Before entering passwords, credit card details, or other sensitive information, it is recommended that you check for SSL/HTTPS on the domain.

5. Leaving your IP address open to all

An IP address is a unique internet ID for a user; it shows the user’s location and connects all various systems and networks together, ensuring that all information is transferred from one point to another.

Attackers, on the other hand, often make use of malware botnets, Skype resolver, or other proxy schemes, to gain access to a large pool of visible IP addresses and carry out their operation.

Hence, using a virtual private network (VPN) is one of the best ways to protect your IP address and similar private data from hackers as VPN transfers information through a secure channel. Also, once a VPN detects a malicious threat, it will immediately change the connection and move to another, more secured server.

Also, setting up a VPN is quite effortless as a lot of VPN providers have surfaced – ranging from well-rated free VPNs to paid VPNs -- thereby bringing about a healthy competition that will further bolster the services VPNs render.

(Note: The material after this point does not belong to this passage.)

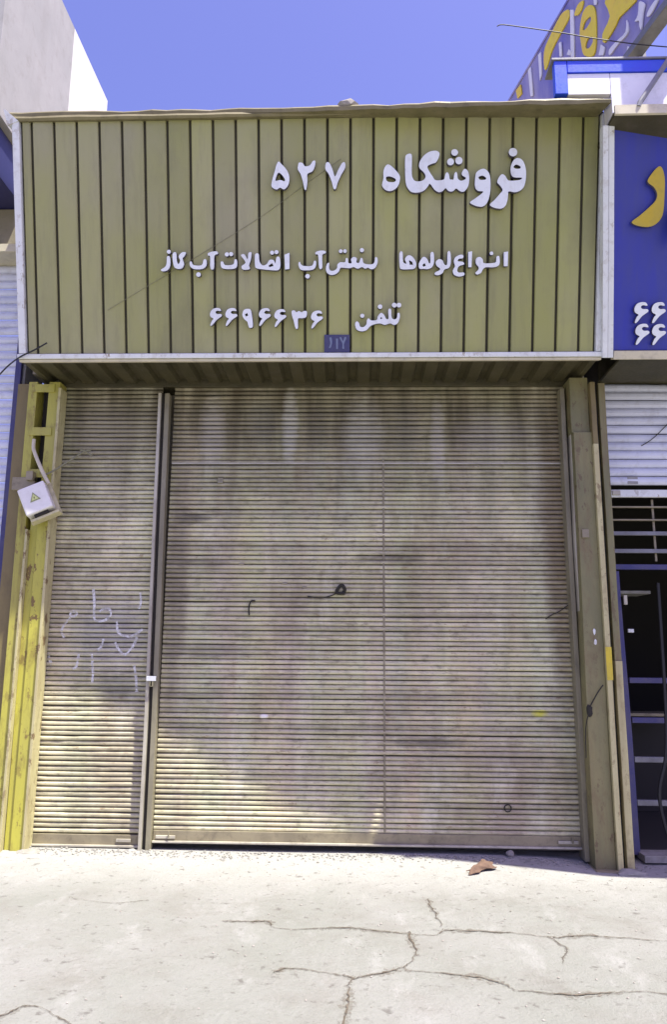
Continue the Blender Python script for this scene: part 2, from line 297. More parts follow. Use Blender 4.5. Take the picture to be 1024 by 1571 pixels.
  ('nine', [[(1.916,0.374),(1.958,0.371),(1.97,0.322),(1.977,0.26),(1.974,0.228),(1.946,0.226),(1.933,0.271),(1.91,0.29),(1.892,0.323),(1.898,0.356)],[(1.913,0.333),(1.933,0.343),(1.94,0.322),(1.92,0.314)]]),
  ('three', [[(2.298,0.356),(2.32,0.361),(2.336,0.346),(2.357,0.356),(2.378,0.346),(2.399,0.356),(2.421,0.351),(2.416,0.309),(2.383,0.298),(2.351,0.297),(2.348,0.258),(2.347,0.218),(2.329,0.218),(2.313,0.279),(2.3,0.32)]]),
  ('te_lam_fe_noon', [[(3.162,0.335),(3.177,0.335),(3.181,0.304),(3.166,0.258),(3.135,0.241),(3.102,0.254),(3.06,0.242),(3.019,0.254),(2.969,0.246),(2.937,0.23),(2.91,0.201),(2.869,0.191),(2.829,0.206),(2.816,0.249),(2.829,0.271),(2.848,0.258),(2.857,0.23),(2.885,0.225),(2.909,0.248),(2.913,0.281),(2.927,0.295),(2.948,0.278),(2.994,0.282),(3.0,0.309),(3.027,0.338),(3.053,0.321),(3.07,0.29),(3.089,0.294),(3.087,0.362),(3.109,0.366),(3.115,0.298),(3.144,0.286),(3.159,0.304)],[(3.02,0.297),(3.031,0.305),(3.039,0.293),(3.027,0.287)]]),
  ('dot', [[(3.154,0.399),(3.148,0.385),(3.135,0.38),(3.121,0.386),(3.115,0.399),(3.121,0.412),(3.134,0.418),(3.148,0.412)]]),
  ('dot', [[(3.192,0.398),(3.186,0.385),(3.173,0.38),(3.159,0.385),(3.154,0.399),(3.159,0.412),(3.173,0.417),(3.186,0.412)]]),
  ('dot', [[(3.038,0.387),(3.033,0.374),(3.02,0.369),(3.007,0.375),(3.001,0.387),(3.007,0.4),(3.02,0.405),(3.033,0.4)]]),
  ('dot', [[(2.892,0.316),(2.887,0.304),(2.875,0.299),(2.863,0.304),(2.858,0.316),(2.863,0.328),(2.875,0.332),(2.887,0.327)]])]
BLUE_LETTERS = [
  ('re', [[(0.241,1.414),(0.272,1.399),(0.295,1.332),(0.303,1.227),(0.304,1.082),(0.277,1.015),(0.219,0.976),(0.138,0.977),(0.065,1.007),(0.122,1.055),(0.198,1.122),(0.24,1.17),(0.246,1.218),(0.217,1.266),(0.167,1.305),(0.19,1.357)]]),
  ('six', [[(0.185,0.403),(0.221,0.4),(0.235,0.376),(0.199,0.38),(0.184,0.365),(0.201,0.35),(0.237,0.349),(0.244,0.329),(0.199,0.295),(0.161,0.246),(0.145,0.248),(0.158,0.289),(0.171,0.306),(0.143,0.324),(0.135,0.353),(0.15,0.388)]]),
  ('six', [[(0.323,0.402),(0.359,0.399),(0.372,0.375),(0.336,0.379),(0.322,0.364),(0.339,0.349),(0.374,0.349),(0.382,0.329),(0.337,0.294),(0.299,0.245),(0.283,0.247),(0.296,0.288),(0.309,0.306),(0.281,0.323),(0.273,0.353),(0.288,0.388)]]),
  ('six', [[(0.205,0.235),(0.241,0.232),(0.254,0.208),(0.218,0.212),(0.204,0.197),(0.221,0.181),(0.256,0.181),(0.264,0.161),(0.219,0.126),(0.18,0.076),(0.164,0.078),(0.177,0.12),(0.19,0.138),(0.162,0.155),(0.154,0.185),(0.17,0.22)]]),
  ('six', [[(0.338,0.233),(0.374,0.229),(0.388,0.205),(0.352,0.209),(0.337,0.194),(0.354,0.178),(0.39,0.178),(0.397,0.158),(0.352,0.123),(0.314,0.073),(0.298,0.076),(0.311,0.117),(0.324,0.135),(0.296,0.153),(0.288,0.182),(0.303,0.218)]])]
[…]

Immediately after your system is activated, your real IP address will be protected and your system will be showing a different IP address through the VPN provider you’re using.

6. Using the same passwords for your multiple business accounts

Do you know that once an attacker compromises one of your business accounts, he will try gaining access into your other accounts with the same password?

If a hacker gains access to your business’ email account and learns that you activated your other accounts with the same password, there’s no stopping to what the hacker can do to you and your business.

That was exactly the case for Mark Zuckerberg in 2016; where he used the same password for his Pinterest and Twitter accounts.

Meanwhile, if you find it difficult to remember multiple passwords and hence you’re tempted to use just one password for your multiple business accounts, then it is recommended that you use password management programs -- they make it easy for you to create a unique password per site.

For example, 1Password is a very effective and user-friendly program that synchronizes your multiple passwords, encrypts your secret keys and secures your encrypted keys with a master password.

To round it up

Prevention is absolutely the best cybersecurity strategy!

This year, don’t join the ever-growing list of cyber-attack victims. Save yourself and business from doom by avoiding the above mistakes and taking preventive measures against the numerous cyber-attacks online.